## ROWS
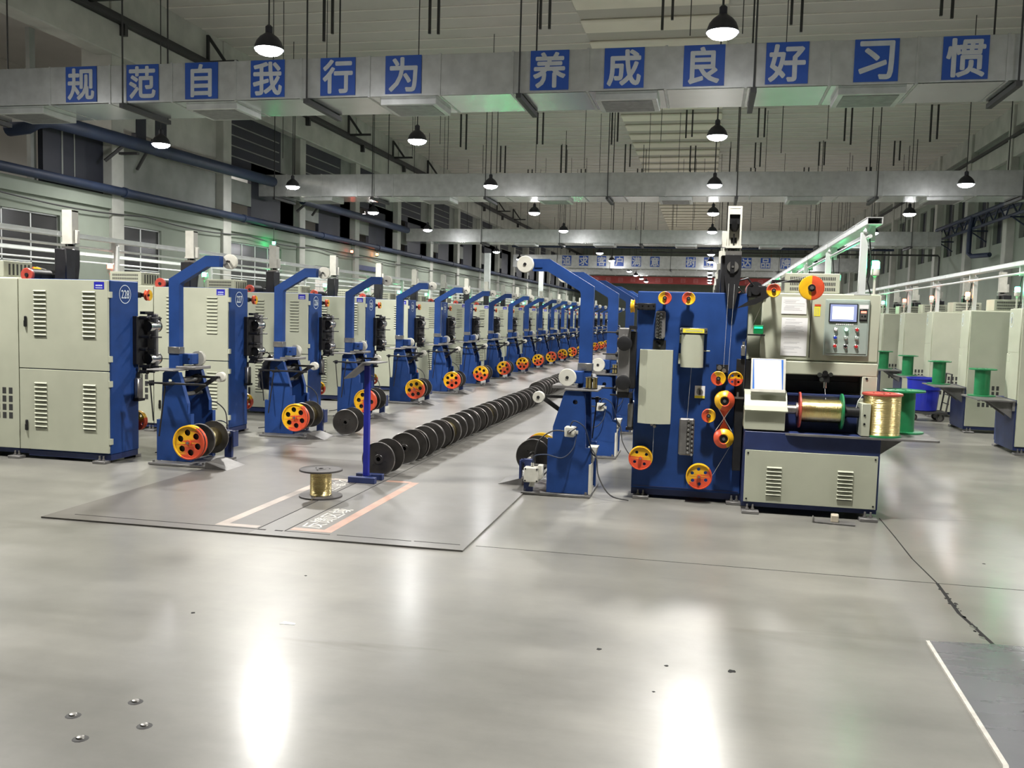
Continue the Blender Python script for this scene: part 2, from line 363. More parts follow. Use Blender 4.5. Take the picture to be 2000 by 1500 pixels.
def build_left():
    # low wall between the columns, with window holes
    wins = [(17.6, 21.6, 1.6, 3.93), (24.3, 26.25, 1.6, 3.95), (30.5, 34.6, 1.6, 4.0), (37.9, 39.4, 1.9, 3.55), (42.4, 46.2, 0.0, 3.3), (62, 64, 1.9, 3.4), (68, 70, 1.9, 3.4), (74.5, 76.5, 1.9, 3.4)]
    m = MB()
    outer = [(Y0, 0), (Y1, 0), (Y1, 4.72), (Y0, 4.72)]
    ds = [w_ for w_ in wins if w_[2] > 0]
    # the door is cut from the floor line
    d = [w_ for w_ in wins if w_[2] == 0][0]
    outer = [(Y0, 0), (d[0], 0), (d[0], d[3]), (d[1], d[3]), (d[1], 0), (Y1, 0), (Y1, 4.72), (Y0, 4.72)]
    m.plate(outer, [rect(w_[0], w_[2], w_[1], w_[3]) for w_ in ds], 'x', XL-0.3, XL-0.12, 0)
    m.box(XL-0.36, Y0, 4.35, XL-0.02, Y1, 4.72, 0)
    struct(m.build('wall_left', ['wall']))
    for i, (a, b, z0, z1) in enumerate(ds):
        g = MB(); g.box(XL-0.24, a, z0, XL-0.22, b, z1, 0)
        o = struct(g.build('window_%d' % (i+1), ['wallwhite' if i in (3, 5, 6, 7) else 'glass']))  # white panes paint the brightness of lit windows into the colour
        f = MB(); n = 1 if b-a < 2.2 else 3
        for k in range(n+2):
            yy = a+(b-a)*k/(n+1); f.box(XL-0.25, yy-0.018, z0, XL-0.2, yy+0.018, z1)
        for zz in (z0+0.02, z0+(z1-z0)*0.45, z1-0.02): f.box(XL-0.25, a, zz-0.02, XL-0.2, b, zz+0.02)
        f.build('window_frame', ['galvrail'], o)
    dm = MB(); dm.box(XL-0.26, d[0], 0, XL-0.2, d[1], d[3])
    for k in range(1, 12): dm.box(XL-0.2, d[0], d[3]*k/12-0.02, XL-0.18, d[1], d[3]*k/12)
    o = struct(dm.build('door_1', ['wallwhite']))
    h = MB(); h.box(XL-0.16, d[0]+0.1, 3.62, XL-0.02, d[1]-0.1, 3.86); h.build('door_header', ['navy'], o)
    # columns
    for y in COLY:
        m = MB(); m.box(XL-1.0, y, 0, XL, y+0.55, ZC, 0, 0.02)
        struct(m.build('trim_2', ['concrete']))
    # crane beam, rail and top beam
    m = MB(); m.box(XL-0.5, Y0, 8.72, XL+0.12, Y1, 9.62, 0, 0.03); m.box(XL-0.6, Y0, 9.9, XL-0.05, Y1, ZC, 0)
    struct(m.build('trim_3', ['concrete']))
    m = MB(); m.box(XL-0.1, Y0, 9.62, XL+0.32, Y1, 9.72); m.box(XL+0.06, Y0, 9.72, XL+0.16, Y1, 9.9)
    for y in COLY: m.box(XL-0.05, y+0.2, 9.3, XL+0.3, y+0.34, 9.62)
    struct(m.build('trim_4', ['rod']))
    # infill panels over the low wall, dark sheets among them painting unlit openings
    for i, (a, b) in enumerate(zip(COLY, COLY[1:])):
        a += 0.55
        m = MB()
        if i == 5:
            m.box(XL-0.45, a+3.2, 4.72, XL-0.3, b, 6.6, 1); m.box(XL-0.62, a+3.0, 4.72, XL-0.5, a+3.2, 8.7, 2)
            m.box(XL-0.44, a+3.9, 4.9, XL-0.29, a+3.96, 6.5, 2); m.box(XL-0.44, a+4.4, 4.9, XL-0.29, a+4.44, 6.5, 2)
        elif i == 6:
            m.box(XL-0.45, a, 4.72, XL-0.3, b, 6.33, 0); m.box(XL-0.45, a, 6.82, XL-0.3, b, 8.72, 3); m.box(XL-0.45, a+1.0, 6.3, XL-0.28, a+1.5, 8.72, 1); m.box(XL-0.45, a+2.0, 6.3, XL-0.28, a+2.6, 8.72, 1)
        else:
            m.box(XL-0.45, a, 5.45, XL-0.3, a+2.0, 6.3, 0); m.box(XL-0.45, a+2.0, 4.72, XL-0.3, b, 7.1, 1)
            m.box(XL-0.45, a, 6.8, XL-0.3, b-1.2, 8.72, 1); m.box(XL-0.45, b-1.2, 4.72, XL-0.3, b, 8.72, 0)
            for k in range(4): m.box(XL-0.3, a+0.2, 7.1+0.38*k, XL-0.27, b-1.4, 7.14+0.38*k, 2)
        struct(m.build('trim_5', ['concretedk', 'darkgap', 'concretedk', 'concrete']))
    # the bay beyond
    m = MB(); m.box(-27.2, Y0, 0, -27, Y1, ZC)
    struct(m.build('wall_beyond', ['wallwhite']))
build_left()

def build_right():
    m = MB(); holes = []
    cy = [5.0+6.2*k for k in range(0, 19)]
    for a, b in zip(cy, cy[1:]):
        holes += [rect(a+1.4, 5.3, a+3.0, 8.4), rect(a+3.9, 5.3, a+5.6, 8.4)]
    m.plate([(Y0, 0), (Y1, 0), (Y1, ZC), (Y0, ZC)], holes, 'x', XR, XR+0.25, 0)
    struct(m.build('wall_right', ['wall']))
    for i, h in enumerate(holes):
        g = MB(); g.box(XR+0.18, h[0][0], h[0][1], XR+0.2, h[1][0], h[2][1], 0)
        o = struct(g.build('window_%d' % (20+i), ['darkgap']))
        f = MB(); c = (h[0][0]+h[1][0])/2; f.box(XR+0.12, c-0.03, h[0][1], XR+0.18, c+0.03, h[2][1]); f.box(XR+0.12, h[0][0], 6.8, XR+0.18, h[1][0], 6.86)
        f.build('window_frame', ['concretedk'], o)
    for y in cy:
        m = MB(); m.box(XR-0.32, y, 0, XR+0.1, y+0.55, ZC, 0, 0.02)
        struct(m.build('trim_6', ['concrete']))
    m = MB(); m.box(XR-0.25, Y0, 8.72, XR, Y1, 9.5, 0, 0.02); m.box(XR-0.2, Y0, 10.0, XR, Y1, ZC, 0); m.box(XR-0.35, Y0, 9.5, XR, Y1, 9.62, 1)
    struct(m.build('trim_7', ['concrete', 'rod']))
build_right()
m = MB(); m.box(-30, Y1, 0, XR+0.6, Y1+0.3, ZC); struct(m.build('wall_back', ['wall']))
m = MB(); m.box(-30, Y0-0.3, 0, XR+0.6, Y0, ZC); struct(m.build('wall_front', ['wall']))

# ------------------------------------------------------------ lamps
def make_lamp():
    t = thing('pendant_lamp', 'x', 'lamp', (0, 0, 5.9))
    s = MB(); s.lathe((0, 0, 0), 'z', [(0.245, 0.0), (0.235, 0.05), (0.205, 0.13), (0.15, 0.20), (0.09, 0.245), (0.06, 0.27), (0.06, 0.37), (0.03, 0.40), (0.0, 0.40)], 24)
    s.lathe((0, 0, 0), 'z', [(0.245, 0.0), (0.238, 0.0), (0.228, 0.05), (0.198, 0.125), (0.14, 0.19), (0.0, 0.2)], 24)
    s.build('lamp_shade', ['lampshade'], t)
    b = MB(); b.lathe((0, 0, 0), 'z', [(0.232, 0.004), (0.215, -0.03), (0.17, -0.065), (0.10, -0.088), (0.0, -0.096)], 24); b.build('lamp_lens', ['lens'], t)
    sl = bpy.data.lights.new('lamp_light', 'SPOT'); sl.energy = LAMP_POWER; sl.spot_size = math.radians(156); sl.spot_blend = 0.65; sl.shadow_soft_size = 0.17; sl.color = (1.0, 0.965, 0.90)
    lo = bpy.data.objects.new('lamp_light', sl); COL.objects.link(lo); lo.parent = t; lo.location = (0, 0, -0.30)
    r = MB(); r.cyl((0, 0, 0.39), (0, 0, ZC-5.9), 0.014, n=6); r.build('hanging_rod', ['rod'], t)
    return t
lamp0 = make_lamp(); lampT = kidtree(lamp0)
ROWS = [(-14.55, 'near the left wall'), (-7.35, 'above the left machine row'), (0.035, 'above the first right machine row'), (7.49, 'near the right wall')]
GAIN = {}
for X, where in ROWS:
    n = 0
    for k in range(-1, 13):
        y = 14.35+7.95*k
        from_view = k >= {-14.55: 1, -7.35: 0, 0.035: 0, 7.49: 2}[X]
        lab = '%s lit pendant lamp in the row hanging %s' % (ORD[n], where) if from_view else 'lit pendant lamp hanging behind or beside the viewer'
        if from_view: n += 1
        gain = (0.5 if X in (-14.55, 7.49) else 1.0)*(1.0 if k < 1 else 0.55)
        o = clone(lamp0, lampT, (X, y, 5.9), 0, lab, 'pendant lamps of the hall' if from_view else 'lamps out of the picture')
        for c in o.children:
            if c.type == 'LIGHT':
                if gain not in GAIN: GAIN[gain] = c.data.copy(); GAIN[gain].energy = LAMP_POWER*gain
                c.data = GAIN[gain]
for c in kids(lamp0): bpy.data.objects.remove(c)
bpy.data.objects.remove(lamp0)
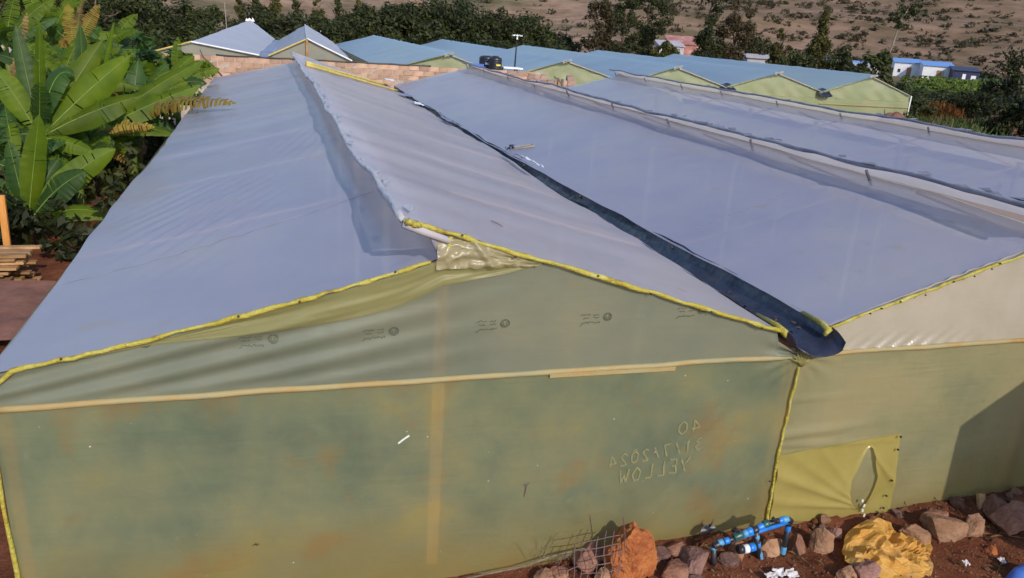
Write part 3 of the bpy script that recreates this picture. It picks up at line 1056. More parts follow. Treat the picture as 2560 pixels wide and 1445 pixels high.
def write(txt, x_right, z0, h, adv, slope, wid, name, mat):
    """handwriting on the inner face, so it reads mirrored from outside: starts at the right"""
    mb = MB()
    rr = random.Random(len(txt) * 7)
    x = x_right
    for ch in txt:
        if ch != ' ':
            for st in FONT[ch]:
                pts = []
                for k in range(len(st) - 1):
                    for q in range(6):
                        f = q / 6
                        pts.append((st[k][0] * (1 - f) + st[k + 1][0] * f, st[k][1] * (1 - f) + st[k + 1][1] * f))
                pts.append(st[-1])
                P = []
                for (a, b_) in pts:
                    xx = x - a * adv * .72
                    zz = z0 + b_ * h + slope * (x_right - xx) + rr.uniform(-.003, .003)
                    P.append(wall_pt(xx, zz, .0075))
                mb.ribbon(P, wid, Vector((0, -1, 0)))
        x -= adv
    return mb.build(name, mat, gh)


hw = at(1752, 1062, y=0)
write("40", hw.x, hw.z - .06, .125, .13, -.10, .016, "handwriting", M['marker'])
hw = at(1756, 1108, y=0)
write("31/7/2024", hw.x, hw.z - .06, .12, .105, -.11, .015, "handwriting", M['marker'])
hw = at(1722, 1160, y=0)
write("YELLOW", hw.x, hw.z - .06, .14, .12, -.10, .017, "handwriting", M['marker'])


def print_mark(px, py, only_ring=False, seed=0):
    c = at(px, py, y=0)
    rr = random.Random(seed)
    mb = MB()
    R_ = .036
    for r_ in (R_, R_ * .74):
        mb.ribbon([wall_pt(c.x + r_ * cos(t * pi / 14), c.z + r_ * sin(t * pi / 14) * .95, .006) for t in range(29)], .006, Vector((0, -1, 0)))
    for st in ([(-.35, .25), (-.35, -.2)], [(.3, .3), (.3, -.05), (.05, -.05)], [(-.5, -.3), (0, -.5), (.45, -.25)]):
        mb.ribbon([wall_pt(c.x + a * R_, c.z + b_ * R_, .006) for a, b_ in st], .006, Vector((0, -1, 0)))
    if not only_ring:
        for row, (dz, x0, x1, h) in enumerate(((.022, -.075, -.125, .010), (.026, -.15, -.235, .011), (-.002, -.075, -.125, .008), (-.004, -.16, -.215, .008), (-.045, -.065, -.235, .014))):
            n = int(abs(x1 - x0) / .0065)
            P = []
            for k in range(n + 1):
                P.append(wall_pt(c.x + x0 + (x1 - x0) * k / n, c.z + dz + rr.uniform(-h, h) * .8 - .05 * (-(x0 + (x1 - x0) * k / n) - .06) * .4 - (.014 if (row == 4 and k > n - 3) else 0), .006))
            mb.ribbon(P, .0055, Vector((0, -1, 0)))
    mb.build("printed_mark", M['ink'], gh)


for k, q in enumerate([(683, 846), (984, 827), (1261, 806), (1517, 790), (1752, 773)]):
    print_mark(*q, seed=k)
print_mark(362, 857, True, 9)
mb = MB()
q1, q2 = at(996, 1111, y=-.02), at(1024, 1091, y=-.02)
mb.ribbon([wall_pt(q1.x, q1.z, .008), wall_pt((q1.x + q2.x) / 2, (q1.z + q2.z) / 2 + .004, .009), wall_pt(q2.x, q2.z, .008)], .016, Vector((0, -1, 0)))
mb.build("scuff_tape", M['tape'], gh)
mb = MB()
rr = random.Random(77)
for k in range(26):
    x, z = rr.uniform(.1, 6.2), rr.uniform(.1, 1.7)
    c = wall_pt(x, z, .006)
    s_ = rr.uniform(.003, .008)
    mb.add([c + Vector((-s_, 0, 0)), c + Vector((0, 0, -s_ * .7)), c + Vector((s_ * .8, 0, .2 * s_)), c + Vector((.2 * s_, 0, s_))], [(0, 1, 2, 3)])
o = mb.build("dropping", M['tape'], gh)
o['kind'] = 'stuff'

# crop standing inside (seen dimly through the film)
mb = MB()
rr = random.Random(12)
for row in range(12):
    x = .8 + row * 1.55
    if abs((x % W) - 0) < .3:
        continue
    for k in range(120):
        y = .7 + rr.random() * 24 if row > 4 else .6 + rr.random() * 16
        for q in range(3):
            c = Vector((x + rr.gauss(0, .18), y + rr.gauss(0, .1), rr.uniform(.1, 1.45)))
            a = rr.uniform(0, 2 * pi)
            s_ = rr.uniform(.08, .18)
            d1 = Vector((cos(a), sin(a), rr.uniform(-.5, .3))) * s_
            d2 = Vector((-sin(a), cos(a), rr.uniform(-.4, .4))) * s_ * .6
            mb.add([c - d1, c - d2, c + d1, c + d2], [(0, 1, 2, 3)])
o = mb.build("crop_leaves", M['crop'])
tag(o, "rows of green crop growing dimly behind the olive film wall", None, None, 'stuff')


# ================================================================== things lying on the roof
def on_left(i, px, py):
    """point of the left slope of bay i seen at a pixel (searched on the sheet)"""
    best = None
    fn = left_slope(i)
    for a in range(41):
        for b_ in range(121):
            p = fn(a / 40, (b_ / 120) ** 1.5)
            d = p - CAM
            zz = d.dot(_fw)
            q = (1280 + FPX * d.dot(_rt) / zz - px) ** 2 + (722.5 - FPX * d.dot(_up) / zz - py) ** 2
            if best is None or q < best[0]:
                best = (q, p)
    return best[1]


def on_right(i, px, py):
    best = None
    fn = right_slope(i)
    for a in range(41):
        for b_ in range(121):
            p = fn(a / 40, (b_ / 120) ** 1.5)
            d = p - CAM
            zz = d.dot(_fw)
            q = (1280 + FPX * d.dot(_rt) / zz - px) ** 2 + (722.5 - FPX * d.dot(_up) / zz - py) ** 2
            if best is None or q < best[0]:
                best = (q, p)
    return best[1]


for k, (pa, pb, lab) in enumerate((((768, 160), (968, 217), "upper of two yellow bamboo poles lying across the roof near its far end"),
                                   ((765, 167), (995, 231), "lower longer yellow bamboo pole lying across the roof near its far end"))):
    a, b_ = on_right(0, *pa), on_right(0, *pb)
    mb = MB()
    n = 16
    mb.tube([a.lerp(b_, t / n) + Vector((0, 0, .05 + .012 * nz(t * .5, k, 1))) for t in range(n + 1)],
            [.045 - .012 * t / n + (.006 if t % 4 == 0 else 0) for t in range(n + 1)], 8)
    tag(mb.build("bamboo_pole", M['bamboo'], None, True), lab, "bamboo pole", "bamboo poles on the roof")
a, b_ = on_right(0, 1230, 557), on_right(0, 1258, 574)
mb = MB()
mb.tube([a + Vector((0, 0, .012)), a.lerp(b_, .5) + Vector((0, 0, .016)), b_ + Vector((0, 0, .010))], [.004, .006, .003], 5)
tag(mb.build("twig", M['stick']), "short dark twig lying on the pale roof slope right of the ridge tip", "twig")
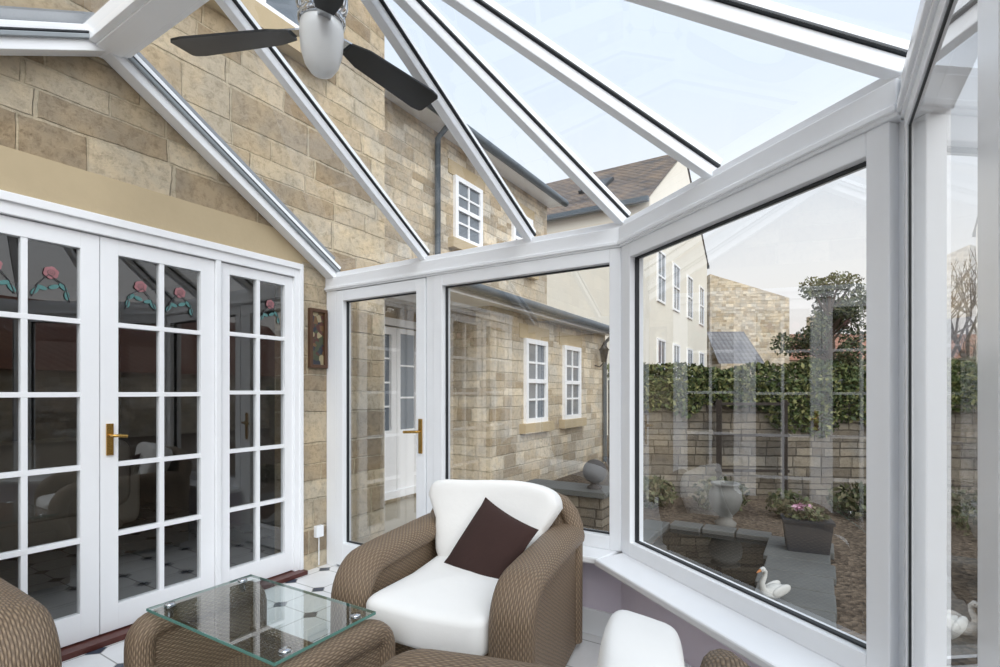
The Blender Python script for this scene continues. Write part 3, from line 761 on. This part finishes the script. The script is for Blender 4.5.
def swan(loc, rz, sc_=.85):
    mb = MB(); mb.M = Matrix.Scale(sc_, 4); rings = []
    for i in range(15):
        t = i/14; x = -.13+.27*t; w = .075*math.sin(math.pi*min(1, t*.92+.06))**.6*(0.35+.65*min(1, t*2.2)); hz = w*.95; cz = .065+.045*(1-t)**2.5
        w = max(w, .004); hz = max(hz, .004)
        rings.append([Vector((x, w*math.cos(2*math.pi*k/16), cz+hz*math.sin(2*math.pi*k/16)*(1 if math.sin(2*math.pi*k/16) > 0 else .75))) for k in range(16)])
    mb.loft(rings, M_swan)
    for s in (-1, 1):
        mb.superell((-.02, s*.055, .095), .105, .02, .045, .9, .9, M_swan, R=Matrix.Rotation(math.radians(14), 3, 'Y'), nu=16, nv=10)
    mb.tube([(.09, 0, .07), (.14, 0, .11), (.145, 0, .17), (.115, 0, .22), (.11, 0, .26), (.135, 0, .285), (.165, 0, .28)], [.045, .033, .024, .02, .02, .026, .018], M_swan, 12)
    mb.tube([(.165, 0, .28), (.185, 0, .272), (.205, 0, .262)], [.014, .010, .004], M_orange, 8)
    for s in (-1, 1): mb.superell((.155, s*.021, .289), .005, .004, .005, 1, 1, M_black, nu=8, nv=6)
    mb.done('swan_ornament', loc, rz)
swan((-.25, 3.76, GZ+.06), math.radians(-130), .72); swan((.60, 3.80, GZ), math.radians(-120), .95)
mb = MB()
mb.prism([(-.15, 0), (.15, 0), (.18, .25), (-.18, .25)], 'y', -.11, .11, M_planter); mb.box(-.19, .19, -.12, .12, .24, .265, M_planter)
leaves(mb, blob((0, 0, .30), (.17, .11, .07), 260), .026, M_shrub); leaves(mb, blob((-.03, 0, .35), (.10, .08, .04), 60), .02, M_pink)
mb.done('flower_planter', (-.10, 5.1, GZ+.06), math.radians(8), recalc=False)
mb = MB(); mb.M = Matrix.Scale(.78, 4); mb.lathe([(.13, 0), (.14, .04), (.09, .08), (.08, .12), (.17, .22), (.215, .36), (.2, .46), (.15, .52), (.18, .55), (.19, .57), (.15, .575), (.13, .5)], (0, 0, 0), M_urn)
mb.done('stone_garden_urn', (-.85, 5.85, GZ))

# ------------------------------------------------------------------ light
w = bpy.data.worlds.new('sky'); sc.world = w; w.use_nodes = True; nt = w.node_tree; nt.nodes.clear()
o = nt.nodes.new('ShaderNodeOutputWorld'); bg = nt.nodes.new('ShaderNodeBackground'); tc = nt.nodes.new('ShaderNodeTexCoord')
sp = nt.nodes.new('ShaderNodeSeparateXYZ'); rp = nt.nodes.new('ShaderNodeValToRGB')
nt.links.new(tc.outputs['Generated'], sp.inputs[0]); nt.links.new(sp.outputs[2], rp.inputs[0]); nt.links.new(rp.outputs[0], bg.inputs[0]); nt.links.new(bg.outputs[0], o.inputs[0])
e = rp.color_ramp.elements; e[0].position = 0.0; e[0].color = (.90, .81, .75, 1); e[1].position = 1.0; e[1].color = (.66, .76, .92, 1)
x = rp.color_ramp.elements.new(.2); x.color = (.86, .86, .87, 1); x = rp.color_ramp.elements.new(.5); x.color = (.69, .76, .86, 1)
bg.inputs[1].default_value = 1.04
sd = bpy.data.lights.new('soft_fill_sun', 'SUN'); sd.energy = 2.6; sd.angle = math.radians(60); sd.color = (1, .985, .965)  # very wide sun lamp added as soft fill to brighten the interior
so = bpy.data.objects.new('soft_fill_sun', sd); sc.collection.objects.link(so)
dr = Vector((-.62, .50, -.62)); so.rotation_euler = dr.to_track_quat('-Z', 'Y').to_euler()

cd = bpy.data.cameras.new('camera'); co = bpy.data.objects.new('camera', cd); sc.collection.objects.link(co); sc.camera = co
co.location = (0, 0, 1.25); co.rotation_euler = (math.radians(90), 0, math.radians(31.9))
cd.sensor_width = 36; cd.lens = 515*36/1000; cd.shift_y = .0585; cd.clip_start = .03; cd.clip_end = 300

## THE REQUEST
List the lines that contain the word "Python".

## EXERCISE OUTPUT
Continue the Blender Python script for this scene: part 2, from line 363. More parts follow. Use Blender 4.5. Take the picture to be 2000 by 1500 pixels.
The Blender Python script for this scene continues. Write part 3, from line 761 on. This part finishes the script. The script is for Blender 4.5.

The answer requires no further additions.